10/10
A film to haunt one's dreams
16 November 2014
I saw this film at the Ithaca Fantastic Film Festival two days ago and still haven't quite gotten over it. The Midnight Swim is a story of three sisters, their dead mother, and a lake. It is at once a piercing family drama, a somber meditation on life and death, and the creepiest film I have seen since The Orphanage in 2008. It is also an excellent example of how a small budget can work to a film's advantage when the film-makers are bearing a surplus of imagination and intelligence.

I won't give away the story, but the film is shot in point-of-view style by one of the sisters, who is collecting footage for a documentary about her family. I have always been of two minds about POV film-making. While I have admired the visceral immediacy of this approach, I have often missed in it the deeper emotional resonances that are possible in conventional film-making. One of the revelations of this movie for me is that a film can have both of these qualities at the same time.
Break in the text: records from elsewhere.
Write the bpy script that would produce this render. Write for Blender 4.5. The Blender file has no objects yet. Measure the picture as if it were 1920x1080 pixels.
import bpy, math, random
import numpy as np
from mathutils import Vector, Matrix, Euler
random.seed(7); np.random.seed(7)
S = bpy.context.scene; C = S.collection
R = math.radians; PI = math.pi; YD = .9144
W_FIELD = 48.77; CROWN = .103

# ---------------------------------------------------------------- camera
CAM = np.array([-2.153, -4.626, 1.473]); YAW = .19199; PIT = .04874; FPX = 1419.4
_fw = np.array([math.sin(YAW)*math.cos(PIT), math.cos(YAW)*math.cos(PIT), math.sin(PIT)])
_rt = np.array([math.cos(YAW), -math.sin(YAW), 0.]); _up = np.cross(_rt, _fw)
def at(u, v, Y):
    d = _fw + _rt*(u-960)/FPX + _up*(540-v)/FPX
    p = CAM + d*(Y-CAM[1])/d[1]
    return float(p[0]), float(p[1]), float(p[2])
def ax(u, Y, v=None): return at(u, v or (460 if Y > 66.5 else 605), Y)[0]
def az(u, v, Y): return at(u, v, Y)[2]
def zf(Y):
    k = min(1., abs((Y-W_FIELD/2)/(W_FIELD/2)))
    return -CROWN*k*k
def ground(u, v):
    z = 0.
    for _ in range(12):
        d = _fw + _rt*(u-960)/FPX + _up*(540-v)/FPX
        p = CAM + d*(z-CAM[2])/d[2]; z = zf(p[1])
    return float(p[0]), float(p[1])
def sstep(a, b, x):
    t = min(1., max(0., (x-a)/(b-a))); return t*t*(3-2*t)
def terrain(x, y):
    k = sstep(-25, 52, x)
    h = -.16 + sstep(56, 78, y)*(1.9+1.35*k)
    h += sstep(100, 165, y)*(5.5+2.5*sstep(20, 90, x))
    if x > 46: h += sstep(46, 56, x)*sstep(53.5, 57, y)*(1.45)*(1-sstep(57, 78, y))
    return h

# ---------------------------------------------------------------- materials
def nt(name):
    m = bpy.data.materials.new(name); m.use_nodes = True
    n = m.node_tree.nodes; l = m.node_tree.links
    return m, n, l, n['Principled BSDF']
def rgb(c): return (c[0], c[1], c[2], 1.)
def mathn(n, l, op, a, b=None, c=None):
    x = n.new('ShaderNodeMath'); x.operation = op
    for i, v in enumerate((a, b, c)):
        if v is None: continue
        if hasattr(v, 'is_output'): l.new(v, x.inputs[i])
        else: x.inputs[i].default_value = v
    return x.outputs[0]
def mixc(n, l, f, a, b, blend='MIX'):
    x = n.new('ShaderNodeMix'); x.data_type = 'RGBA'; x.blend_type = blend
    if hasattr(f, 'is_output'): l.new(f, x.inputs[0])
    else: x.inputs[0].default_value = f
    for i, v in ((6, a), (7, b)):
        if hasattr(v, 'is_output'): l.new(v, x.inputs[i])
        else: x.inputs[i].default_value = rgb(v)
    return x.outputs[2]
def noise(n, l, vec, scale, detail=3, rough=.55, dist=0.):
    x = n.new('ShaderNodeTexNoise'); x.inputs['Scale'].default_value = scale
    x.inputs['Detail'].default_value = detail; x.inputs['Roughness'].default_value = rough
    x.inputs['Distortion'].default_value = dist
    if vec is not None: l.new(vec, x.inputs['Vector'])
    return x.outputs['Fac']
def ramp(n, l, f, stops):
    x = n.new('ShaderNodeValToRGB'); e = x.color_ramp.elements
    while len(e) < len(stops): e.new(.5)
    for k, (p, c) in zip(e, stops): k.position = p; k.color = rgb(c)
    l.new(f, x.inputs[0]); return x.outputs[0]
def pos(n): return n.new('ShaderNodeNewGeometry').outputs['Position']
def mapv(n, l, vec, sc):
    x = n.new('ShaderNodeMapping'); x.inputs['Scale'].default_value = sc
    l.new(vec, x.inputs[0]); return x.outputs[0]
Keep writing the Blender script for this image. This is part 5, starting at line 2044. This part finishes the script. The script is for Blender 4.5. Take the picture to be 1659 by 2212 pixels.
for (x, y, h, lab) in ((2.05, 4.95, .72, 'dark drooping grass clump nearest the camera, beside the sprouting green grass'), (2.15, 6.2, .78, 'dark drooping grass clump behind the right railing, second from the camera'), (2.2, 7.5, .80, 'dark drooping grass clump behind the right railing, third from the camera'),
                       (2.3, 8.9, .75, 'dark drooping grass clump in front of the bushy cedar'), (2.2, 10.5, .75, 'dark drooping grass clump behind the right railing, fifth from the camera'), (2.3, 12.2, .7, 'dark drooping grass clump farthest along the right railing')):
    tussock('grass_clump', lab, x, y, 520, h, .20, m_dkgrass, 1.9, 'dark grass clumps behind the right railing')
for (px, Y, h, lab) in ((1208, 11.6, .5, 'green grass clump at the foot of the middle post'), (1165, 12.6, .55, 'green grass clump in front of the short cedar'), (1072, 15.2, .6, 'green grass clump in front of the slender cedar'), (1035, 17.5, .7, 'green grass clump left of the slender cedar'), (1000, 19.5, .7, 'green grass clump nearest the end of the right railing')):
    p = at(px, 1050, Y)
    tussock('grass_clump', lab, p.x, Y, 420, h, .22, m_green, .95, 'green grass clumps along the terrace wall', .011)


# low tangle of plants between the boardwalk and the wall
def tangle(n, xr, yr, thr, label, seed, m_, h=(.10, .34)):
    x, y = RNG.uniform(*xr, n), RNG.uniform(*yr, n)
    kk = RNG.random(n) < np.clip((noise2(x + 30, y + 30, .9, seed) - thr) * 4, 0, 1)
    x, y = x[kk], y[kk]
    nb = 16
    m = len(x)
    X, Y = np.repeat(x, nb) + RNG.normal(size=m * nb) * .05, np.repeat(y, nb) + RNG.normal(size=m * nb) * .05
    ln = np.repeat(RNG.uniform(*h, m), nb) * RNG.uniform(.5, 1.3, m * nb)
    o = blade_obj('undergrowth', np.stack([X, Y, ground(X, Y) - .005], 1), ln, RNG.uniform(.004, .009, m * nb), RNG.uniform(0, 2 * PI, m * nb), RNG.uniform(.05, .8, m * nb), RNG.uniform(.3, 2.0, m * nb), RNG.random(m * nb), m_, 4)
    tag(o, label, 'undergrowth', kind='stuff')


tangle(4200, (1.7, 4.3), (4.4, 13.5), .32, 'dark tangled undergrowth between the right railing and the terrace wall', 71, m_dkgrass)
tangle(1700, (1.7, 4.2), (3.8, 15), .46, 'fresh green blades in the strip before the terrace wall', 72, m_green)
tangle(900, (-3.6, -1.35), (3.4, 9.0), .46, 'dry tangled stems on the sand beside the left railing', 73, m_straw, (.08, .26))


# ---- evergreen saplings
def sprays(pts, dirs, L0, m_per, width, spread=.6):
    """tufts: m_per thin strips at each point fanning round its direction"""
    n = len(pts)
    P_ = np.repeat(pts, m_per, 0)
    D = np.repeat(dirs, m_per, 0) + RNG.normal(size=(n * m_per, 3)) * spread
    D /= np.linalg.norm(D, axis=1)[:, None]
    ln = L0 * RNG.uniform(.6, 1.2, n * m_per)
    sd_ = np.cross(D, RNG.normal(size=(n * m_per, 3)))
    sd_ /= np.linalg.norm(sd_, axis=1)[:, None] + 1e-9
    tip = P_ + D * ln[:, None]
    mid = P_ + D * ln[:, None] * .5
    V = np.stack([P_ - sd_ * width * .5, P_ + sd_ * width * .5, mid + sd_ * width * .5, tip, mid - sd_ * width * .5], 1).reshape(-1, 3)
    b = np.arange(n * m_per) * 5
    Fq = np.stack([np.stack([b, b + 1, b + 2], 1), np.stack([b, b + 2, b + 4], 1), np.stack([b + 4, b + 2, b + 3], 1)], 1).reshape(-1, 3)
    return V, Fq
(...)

I was also bowled over by the cast. If these three actresses aren't sisters, they could be. The documentary style gives them nowhere to hide, and the performances had to be spotless in order for the film to work. (They are spotless and at times absolutely hair-raising.) Greatly to actors' credit, it is impossible to tell how much of the dialogue was written and how much of it was improvised.

Two days later, I am still brooding on this movie. It is beautiful, troubling, weird and enthralling -- a film to haunt one's dreams.